Tuesday, November 24, 2009

Animal, Vegetable, Miserable

In keeping with the theme and interest of Orren Fox's read, posted yesterday...... here is a submission from Kellie Wilcox-Moore regarding the expressed interests and concerns of "where does the meat we eat come from and how were those animals treated and raised?" Also, in this read the ethical and moralistic questions are raised about "why do we humans feel it necessary to kill animals just to have something to eat?" And, "why do we feel simply because we are intelligent humans, we have the right to abuse, to torture and to kill animals.... just to have something to eat?"




Here now, submitted by Kellie is Animal, Vegetable, Miserable. Thank you Kellie!!

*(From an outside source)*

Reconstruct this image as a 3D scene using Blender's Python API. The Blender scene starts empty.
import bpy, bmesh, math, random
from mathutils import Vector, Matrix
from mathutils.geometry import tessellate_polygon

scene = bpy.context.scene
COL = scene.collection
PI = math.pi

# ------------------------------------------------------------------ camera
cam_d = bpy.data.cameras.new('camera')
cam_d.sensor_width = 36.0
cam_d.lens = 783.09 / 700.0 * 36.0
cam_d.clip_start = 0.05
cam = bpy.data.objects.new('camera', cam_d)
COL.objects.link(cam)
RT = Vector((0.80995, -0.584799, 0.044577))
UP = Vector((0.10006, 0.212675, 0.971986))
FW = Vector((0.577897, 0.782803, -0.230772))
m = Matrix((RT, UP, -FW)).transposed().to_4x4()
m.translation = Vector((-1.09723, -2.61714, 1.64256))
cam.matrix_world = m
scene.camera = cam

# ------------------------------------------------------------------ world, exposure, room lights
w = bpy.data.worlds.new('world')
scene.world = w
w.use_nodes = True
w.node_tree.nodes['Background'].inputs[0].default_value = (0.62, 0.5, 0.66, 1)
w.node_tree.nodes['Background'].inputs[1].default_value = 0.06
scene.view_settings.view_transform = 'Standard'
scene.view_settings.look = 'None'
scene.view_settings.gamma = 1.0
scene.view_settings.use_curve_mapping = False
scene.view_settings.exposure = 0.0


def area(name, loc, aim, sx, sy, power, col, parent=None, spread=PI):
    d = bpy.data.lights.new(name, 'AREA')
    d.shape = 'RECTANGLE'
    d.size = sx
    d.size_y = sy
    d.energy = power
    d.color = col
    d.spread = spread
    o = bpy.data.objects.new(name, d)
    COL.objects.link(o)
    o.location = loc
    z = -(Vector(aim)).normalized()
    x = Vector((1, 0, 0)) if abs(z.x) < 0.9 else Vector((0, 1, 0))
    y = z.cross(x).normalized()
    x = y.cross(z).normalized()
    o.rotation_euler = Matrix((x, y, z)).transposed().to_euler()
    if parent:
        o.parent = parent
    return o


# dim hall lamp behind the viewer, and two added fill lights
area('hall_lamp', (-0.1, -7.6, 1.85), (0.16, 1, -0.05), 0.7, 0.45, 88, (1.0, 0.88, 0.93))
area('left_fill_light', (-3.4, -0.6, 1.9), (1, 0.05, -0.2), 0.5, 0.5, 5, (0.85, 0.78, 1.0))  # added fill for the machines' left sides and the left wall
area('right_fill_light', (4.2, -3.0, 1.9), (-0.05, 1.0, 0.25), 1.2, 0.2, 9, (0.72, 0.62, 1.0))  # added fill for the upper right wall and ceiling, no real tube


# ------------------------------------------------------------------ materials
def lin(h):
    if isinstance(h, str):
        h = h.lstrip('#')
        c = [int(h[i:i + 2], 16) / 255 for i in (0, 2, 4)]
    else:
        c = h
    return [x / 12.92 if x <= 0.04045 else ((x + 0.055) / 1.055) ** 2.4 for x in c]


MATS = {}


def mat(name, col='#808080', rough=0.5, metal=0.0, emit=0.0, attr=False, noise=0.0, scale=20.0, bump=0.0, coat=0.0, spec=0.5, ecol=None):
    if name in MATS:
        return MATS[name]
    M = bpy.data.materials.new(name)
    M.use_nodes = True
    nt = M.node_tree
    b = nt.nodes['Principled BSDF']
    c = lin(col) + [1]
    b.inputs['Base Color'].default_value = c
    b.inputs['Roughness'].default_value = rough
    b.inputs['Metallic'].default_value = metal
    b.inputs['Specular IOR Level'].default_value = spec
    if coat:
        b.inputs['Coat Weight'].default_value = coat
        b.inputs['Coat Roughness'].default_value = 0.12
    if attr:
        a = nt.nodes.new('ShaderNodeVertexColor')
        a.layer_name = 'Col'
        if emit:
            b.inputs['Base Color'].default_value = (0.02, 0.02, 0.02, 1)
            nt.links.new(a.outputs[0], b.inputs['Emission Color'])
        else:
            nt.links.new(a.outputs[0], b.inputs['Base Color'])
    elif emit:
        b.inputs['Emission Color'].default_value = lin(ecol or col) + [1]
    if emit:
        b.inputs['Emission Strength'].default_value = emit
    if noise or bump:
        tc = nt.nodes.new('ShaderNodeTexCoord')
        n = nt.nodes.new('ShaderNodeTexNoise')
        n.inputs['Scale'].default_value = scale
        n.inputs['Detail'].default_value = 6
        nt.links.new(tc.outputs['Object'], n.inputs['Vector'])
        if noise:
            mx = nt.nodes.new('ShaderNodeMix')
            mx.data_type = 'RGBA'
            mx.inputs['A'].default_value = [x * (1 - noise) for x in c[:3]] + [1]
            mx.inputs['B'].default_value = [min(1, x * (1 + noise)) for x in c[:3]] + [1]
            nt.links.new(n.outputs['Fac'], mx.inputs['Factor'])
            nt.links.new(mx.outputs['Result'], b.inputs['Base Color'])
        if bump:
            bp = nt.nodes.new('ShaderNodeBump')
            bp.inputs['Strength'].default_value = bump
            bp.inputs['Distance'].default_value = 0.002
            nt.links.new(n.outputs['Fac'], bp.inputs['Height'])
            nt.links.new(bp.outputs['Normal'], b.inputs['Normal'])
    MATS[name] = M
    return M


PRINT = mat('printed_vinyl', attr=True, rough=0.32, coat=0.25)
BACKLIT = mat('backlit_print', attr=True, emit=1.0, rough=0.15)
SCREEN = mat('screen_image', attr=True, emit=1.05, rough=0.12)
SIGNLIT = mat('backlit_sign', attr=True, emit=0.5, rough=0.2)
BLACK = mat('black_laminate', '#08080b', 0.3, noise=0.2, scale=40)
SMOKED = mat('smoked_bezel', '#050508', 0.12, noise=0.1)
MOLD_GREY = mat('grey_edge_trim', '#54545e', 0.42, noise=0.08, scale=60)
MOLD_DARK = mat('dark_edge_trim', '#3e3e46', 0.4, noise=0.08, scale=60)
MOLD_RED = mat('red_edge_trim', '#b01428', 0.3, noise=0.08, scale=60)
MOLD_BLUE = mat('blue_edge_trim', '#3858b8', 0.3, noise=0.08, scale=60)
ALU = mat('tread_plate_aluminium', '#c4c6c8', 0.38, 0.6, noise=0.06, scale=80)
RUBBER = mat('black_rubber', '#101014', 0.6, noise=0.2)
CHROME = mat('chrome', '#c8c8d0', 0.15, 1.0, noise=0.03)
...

LATELY more people have begun to express an interest in where the meat they eat comes from and how it was raised. Were the animals humanely treated? Did they have a good quality of life before the death that turned them into someone’s dinner?

Some of these questions, which reach a fever pitch in the days leading up to Thanksgiving, pertain to the ways in which animals are treated. (Did your turkey get to live outdoors?) Others focus on the question of how eating the animals in question will affect the consumer’s health and well-being. (Was it given hormones and antibiotics?)

None of these questions, however, make any consideration of whether it is wrong to kill animals for human consumption. And even when people ask this question, they almost always find a variety of resourceful answers that purport to justify the killing and consumption of animals in the name of human welfare. Strict ethical vegans, of which I am one, are customarily excoriated for equating our society’s treatment of animals with mass murder. Can anyone seriously consider animal suffering even remotely comparable to human suffering? Those who answer with a resounding no typically argue in one of two ways.